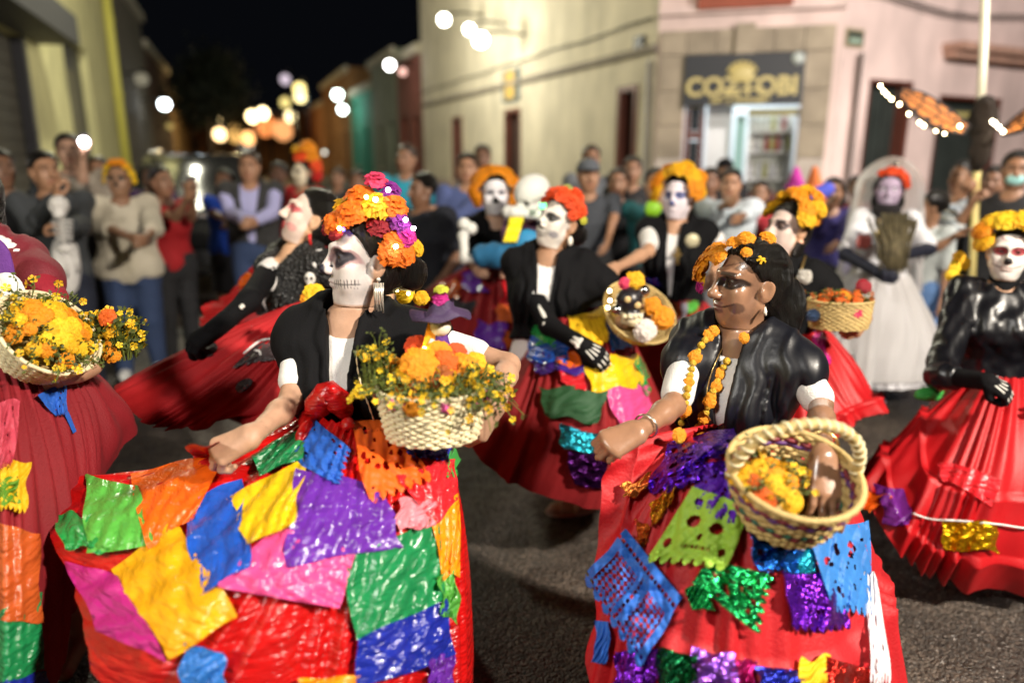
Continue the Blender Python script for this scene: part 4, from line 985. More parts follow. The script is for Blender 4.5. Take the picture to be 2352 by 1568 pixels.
def hole_mask(kind, a, b, r):
    """True where paper is kept; a across, b down, both 0..1"""
    if kind == 'plain': return np.ones_like(a, bool)
    keep = np.ones_like(a, bool)
    if kind in ('lattice', 'skull', 'dots', 'tissue'):
        keep &= ~((b > .90) & (b-.90 > .10*np.abs(np.sin(a*math.pi*7))))       # scalloped lower edge
    if kind == 'lattice':
        ga, gb = (a*15) % 1, (b*15) % 1; cell = (np.abs(ga-.5)+np.abs(gb-.5)) < .52
        inner = ((np.abs(a-.26) < .17) | (np.abs(a-.76) < .15)) & (b > .3) & (b < .82) & (np.abs(a-.5) > .08)
        keep &= ~(cell & inner)
        ed = ((np.abs(b-.14) < .025) & ((a*16) % 1 < .6)) | ((np.abs(a-.5) < .02) & (b > .25) & (b < .85) & ((b*14) % 1 < .65)); keep &= ~ed
        keep &= ~((np.abs(b-.87) < .022) & ((a*13) % 1 < .55))
    if kind == 'skull':
        for (x, y, rx, ry) in ((.30, .40, .10, .085), (.66, .44, .10, .085), (.49, .60, .035, .05), (.22, .15, .07, .05), (.78, .16, .07, .05), (.12, .72, .05, .06), (.86, .74, .05, .06)):
            keep &= ((a-x)/rx)**2 + ((b-y)/ry)**2 > 1
        keep &= ~((np.abs(b-.74) < .025) & (np.abs(a-.5) < .2) & ((a*22) % 1 < .6))
    if kind in ('dots', 'tissue'):
        nn = 9 if kind == 'dots' else 24
        for k in range(nn):
            x, y, q = r.uniform(.08, .92), r.uniform(.1, .85), r.uniform(.018, .045 if kind == 'dots' else .05); keep &= ((a-x)/q)**2 + ((b-y)/(q*r.uniform(.5, 1.3)))**2 > 1
    return keep
def panel(sk, px, m, parent, kind='plain', n=30, lift=.010, wav=.008, seed=0, name='paper_square', label=None, edge=0.0, grow=1.06):
    """a sheet of paper lying on the skirt: corners TL TR BR BL as seen in the picture"""
    bv = BV[sk.name]; r = np.random.default_rng(seed+3); rr = random.Random(seed)
    a = np.linspace(0, 1, n+1); A, B = np.meshgrid(a, a)
    q = [np.array(p, float) for p in px]; qc = sum(q)/4; q = [qc+(x-qc)*grow for x in q]
    U = [(1-A)*(1-B)*q[0][i] + A*(1-B)*q[1][i] + A*B*q[2][i] + (1-A)*B*q[3][i] for i in (0, 1)]
    jx = sum(r.normal()*np.sin(B*math.pi*k+r.uniform(0, 6)) for k in (1, 2, 3))*3.0; jy = sum(r.normal()*np.sin(A*math.pi*k+r.uniform(0, 6)) for k in (1, 2, 3))*3.0
    U[0] = U[0]+jx; U[1] = U[1]+jy
    step = 3; D = np.full(A.shape, np.nan); 
    for j in range(n+1):
        for i in range(n+1):
            dr_ = ray(U[0][j, i], U[1][j, i]); hit = bv.ray_cast(EYE, dr_)
            if hit[0] is not None: D[j, i] = hit[3]
    ok = ~np.isnan(D)
    if ok.sum() < 8: return None
    med = np.nanmedian(D); D = np.where(np.abs(D-med) > .35, np.nan, D)
    # smooth the depths so the paper bridges folds instead of following each of them
    fill = np.where(np.isnan(D), med, D)
    pb = np.linspace(-1, 1, n+1); PA, PB = np.meshgrid(pb, pb); okk = ~np.isnan(D)
    X = np.stack([np.ones_like(PA), PA, PB, PA*PB, PA**2, PB**2, PA**3, PB**3], -1)
    co, *_ = np.linalg.lstsq(X[okk], D[okk], rcond=None); fit = X @ co
    fill = np.where(okk, .62*fill+.38*fit, fit)
    fill = np.minimum(fill, fit+.012)
    over = np.where(okk, np.maximum(fill - D, 0), 0)
    lf_ = lift + .85*min(float(np.percentile(over, 90)), .03)
    fill = fill - lf_
    wv = sum(r.normal()*np.sin(A*r.uniform(3, 14)+B*r.uniform(3, 14)+r.uniform(0, 6)) for _ in range(6))*wav*.4
    cr_ = sum(np.abs(np.sin(A*r.uniform(8, 30)*r.choice([-1, 1])+B*r.uniform(8, 30)+r.uniform(0, 6))) for _ in range(4))*wav*.28
    fill = fill - np.abs(wv) - cr_*(.3+B)
    V = np.zeros((n+1, n+1, 3))
    for j in range(n+1):
        for i in range(n+1): V[j, i] = EYE + ray(U[0][j, i], U[1][j, i])*fill[j, i]
    c = (a[:-1]+a[1:])/2; CA, CB = np.meshgrid(c, c); keep = hole_mask(kind, CA, CB, r)
    if edge: keep &= (np.minimum(np.minimum(CA, 1-CA), np.minimum(CB, 1-CB)) > edge*r.random((n, n)))
    idx = np.arange((n+1)**2).reshape(n+1, n+1); F = np.stack([idx[1:, :-1], idx[1:, 1:], idx[:-1, 1:], idx[:-1, :-1]], -1)[keep]
    used = np.unique(F); mp = np.full((n+1)**2, -1); mp[used] = np.arange(len(used))
    o = link(name, np_mesh(V.reshape(-1, 3)[used], mp[F]), m, parent)
    if label: o['label'] = label
    return o
def paper(n, c, rough=.6): return mat('paper_'+n, c, rough, trans=.2, bump=.2, bscale=30, var=.10, vscale=14)
def plastic(n, c): return mat('plastic_'+n, c, .25, bump=1.15, bscale=24, var=.14, vscale=14, coat=.25, stretch=(.7, .7, 3.2), detail=3, trans=.12)
def foil(n, c): return mat('foil_'+n, c, .24, metal=.9, bump=2.6, bscale=34, var=.15, vscale=20, detail=3)
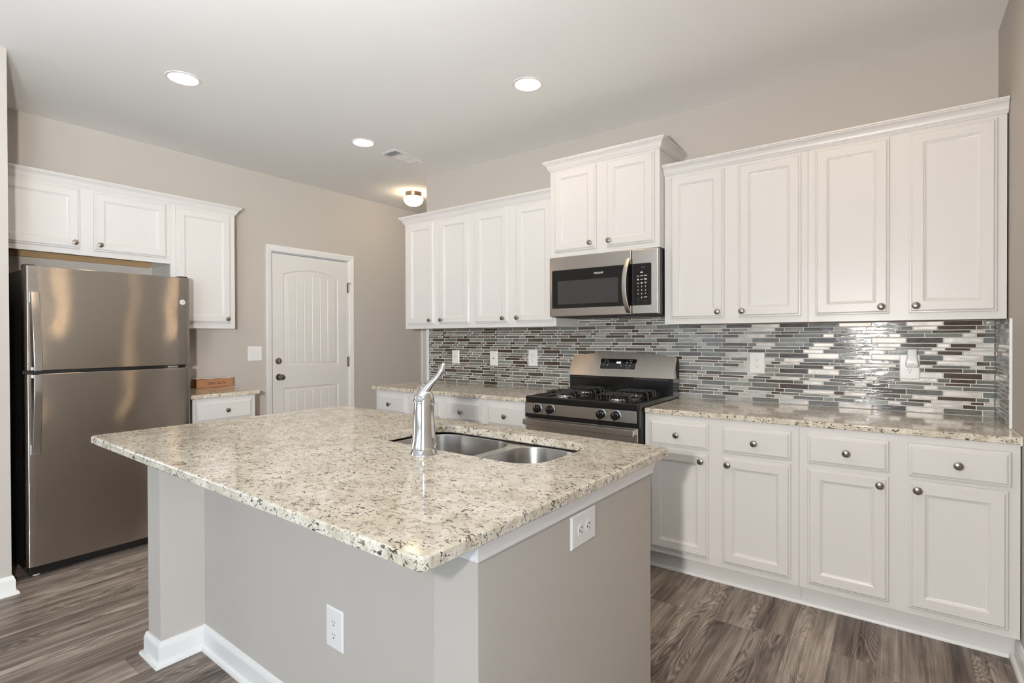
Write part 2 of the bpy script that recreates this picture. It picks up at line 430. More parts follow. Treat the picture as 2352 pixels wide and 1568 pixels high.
def text_mesh(body, size, mat4, extrude=0.0003, align='CENTER', bold=False):
    cu = bpy.data.curves.new('txt', 'FONT'); cu.body = body; cu.size = size; cu.extrude = extrude
    cu.align_x = align; cu.align_y = 'CENTER'
    if bold: cu.offset = size*0.012
    ob = bpy.data.objects.new('txt', cu); COL.objects.link(ob)
    dg = bpy.context.evaluated_depsgraph_get(); me = bpy.data.meshes.new_from_object(ob.evaluated_get(dg))
    bm = BM(); bm.from_mesh(me); bpy.data.meshes.remove(me)
    bpy.data.objects.remove(ob); bpy.data.curves.remove(cu)
    return xform(bm, mat4)
FACE_Y = Matrix.Rotation(PI/2, 4, 'X')                                    # text facing -y
FACE_X = Matrix.Rotation(PI/2, 4, 'Z') @ Matrix.Rotation(PI/2, 4, 'X')    # text facing +x

# ================================================================== THE SETTING
b = BM(); box(b, XB, XR+0.12, YB-0.12, 2.1, -0.06, 0.0); struct('floor', b, M['floor'], 0)
b = BM(); box(b, XB, XR+0.12, YB-0.12, 2.1, ZC, ZC+0.06); struct('ceiling', b, M['ceiling'], 0)
b = BM(); box(b, XE, XR+0.12, 0.0, 0.12, 0, ZC); struct('wall_back', b, M['wall'], 0)
b = BM(); box(b, XW-0.12, XW, -2.872, -0.885, 0, ZC); box(b, XW-0.12, XW, -0.885, -0.054, 2.063, ZC); box(b, XW-0.12, XW, -0.054, 2.1, 0, ZC)
struct('wall_left', b, M['wall'], 0)
b = BM(); box(b, XR, XR+0.12, -3.7, 0.0, 0, ZC); box(b, XR, XR+0.12, YB, -5.5, 0, ZC); box(b, XR, XR+0.12, -5.5, -3.7, 0, 0.35); box(b, XR, XR+0.12, -5.5, -3.7, 2.25, ZC); struct('wall_right', b, M['wall'], 0)
b = BM()
for a0, a1 in ((-5.5, -5.44), (-3.76, -3.7), (-4.63, -4.57)): box(b, XR+0.03, XR+0.09, a0, a1, 0.35, 2.25)
for z0, z1 in ((0.35, 0.41), (2.19, 2.25)): box(b, XR+0.032, XR+0.088, -5.5, -3.7, z0, z1)
wn3 = struct('window_3', b, M['trim'], 0)  # out-of-view window, added to go with the side light
b = BM(); box(b, XR+0.058, XR+0.061, -5.46, -3.74, 0.38, 2.22); struct('pane', b, M['pane'], 0, wn3)
b = BM(); box(b, XW, -1.710, -2.872, -2.745, 0, ZC); struct('wall_fridge_side', b, M['wall'], 0)
b = BM(); box(b, XB, XW-0.12, -2.992, -2.872, 0, ZC); struct('wall_living_far', b, M['wall'], 0)
b = BM(); box(b, XB-0.12, XB, -4.1, -2.872, 0, ZC); box(b, XB-0.12, XB, YB, -5.9, 0, ZC); box(b, XB-0.12, XB, -5.9, -4.1, 0, 0.55); box(b, XB-0.12, XB, -5.9, -4.1, 2.35, ZC); struct('wall_living_side', b, M['wall'], 0)
b = BM()
for a0, a1 in ((-5.9, -5.84), (-4.16, -4.1), (-5.03, -4.97)): box(b, XB-0.09, XB-0.03, a0, a1, 0.55, 2.35)
for z0, z1 in ((0.55, 0.61), (2.29, 2.35)): box(b, XB-0.088, XB-0.032, -5.9, -4.1, z0, z1)
wn4 = struct('window_4', b, M['trim'], 0)  # out-of-view window, added to go with the left light
b = BM(); box(b, XB-0.061, XB-0.058, -5.86, -4.14, 0.58, 2.32); struct('pane', b, M['pane'], 0, wn4)
b = BM(); box(b, XW, XE, 1.98, 2.1, 0, ZC); struct('wall_hall_end', b, M['wall'], 0)
b = BM(); box(b, XE, XE+0.12, 0.12, 2.1, 0, ZC); struct('wall_hall_side', b, M['wall'], 0)
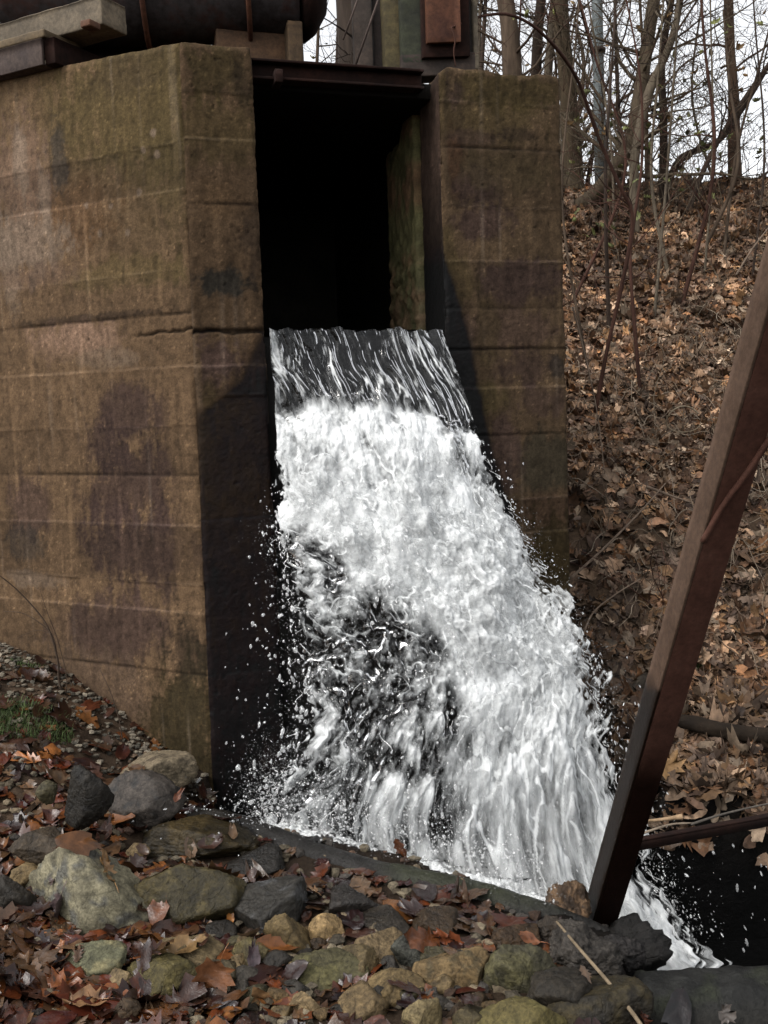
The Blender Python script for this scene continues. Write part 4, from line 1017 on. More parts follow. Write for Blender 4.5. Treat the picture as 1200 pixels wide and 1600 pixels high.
--------------------
> [EXERCISE DETAILS]: Pull out the lines above in which the word "picture" appears.

> [FINAL RESULT]:
Continue the Blender Python script for this scene: part 4, from line 985. More parts follow. The script is for Blender 4.5. Take the picture to be 2352 by 1568 pixels.
    """a sheet of paper lying on the skirt: corners TL TR BR BL as seen in the picture"""
Write part 2 of the bpy script that recreates this picture. It picks up at line 430. More parts follow. Treat the picture as 2352 pixels wide and 1568 pixels high.
The Blender Python script for this scene continues. Write part 4, from line 1017 on. More parts follow. Write for Blender 4.5. Treat the picture as 1200 pixels wide and 1600 pixels high.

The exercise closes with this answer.